Maintaining straightness, roundness, diameter and finish specifications in the deep hole drilling operation required slowing down feed rates. For a 15/16-inch diameter gundrill, for example, maximum feed rate was 1 to 1.2 ipm and the tool dulled within 200 inches of drilling. The single edge on the existing drills would break under high cutting loads if they tried to go faster.

"In deep holes, the deeper you drill, the further the chip must travel, and the greater the chance of jamming or binding on the way out," explains Mr. Percival. "The friction between drill, chip and hole wall can dramatically build up torsional forces and snap the drill."

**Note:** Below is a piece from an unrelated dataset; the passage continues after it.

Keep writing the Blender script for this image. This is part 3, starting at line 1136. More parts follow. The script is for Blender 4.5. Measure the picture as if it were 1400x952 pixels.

With the STS drill, operators increased feed up to 8 ipm for standard cooling holes and 4 ipm for intersecting holes. As a result, they cut part cycle time by up to 50 percent. And, there is no problem with tool instability or surface finish. There are hardly any breakages, and tooling inventory and cost are down by 20 to 30 percent as a result.

The STS drill is only available for 15 percent of the drilling workload, but the total cycle time savings went from 12 hours to 6 hours, including the 1/2 hour required for switching drill heads back and forth. Operators remove 300 inches of material before the tips dull and are disposed.

Mr. Percival says that the improved hole finish is the result of rigidity and better chip removal. Since chip evacuation is internal, no groove is required in the tube shank, so the completely round crosssection provides stability for depths to diameter ratios of up to 100:1.

Internal chip evacuation—through the hollow drill shaft—eliminates all the problems of chip binding and jamming. With STS drilling, incoming cutting fluid is pumped to the cutting face through the annular space between the outside of the tube and the wall of the hole itself. Then the cutting fluid exits through the tubular drill shank, carrying the chips along with it.

SME's decision to upgrade to modern tooling proved to be the most cost effective alternative for meeting its capacity requirements. It improved process economics, saved on tooling, and holes are more true to specification than before.